Nahçivan Koridoru için su koyvermeye başladılar!
Karabağ’da varılan ateşkesin ardından taraflar 11 Ocak’ta Moskova’da yeniden bir araya gelmiş ve anlaşmanın ulaşım yollarına ilişkin kısmını hayata geçirmek için başbakan yardımcılarından oluşan üçlü bir çalışma grubu kurulmasını kararlaştırmışlardı. Ancak 27 Mayıs itibarıyla bu görüşmelerin (Bakü-Erivan-Moskova çalışma grubu) dondurulduğu açıklandı. Sebebi ise Ermenistan’ın su koyuvermeye başlaması denilebilir.
Ermenistan Başbakan Yardımcısı Mher Grigoryan, “Koridor derken bazı insanlar ulaşım yollarını kastediyorsa, bu başka bir konu, yok eğer koridor derken egemenliğimiz ile ilgili herhangi bir taviz kastediyorlarsa, sizi temin ederim ki bu mümkün değil” dedi.
Yani diyor ki “Nahçivan Koridoru” şeklinde bir anlaşma eğilimine izin vermeyeceğiz.
Oysa “Laçin Koridoru” diyerek yaklaşık 30 yıl Dağlık Karabağ olarak adlandırılan bölgeye hayat vermeyi sürdürdüler.

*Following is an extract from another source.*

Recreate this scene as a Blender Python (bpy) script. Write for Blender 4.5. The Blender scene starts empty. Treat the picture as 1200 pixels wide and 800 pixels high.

Öyle ki, 9 Kasım’daki ateşkes anlaşmasında da bu durum değişmedi ve Laçin Koridoru Rus asker birliklerinin kontrolünde yaşamayı sürdürüyor. Savaş sona ererken Rusya devreye girmemiş ve Azerbaycan burayı da almış olsaydı bugün Hankendi’nin Ermenistan’a açılan tüm yolları tıkanmış olacaktı.
Aslında esas sorun, son birkaç aydır yoğun biçimde konuşulan Zengezur Koridoru yaklaşımının ve burada bir adım atılmasının önünü kesmektir. Çünkü Zengezur koridoru, Nahçivan’a uzanacak bir ulaşım hattının ötesinde Ermenistan’ın daha önce haksız bir şekilde elde ettiği toprak parçasının bugüne olan kurgusal bir yansımasıdır. Bu sebeple Ermenistan, Azerbaycan'ın Megri üzerinden istediği yoldan başka bir alternatif için zemin oluşturmaya çalışıyor. Onların planı, Ermenistan'ın kuzeyindeki İcevan’dan, Azerbaycan'ın Kazak bölgesinde uzanan bir hattı önermek. Burası SSCB dönemine ait bir demiryolu hattını barındırıyor.
Öte yandan hatırlarsanız bu yaklaşımın bir tezahürü de Türk Konseyi zirvesinde yaşanmış ve Nahçıvan’ı da içerisine alacak Turan Koridoru ifadesi kullanılmıştı.
İşte meseleyi derinleştiren ve Rusya’yı da odaklayan bir başka önemli nokta burasıdır. Ruslar bölgedeki çatışma ihtimaline karşı burada bulunurken (ki ateşkes metninde böyle yazmaktadır) Azerbaycan-Ermenistan arasında sınır anlaşmazlığı sebebiyle süregelen gerginlikte devreye girmekten kaçındılar. Adeta anlaşmazlığın derinleşmesini beklediler desek yanlış olmaz.
Dün de Azerbaycan vatandaşı iki gazeteci mayın patlaması sonucu hayatını kaybetti. Bu da sürece ilişkin başka bir sorun… Uzun yıllar işgal ettikleri yerlerde tuzaklamalar yapan Ermenistan tarafının mayın haritasını vermesi gerekirken buna hiç yanaşmıyorlar.
Tüm bu gelişmeler yaşanırken 20 Haziran’da Ermenistan’da gerçekleşecek olan seçimler kritik bir önem taşıyor. Azerbaycan yönetiminin de stratejisini şekillendirmek için 20 Haziran’ı beklediğini söylemek mümkün.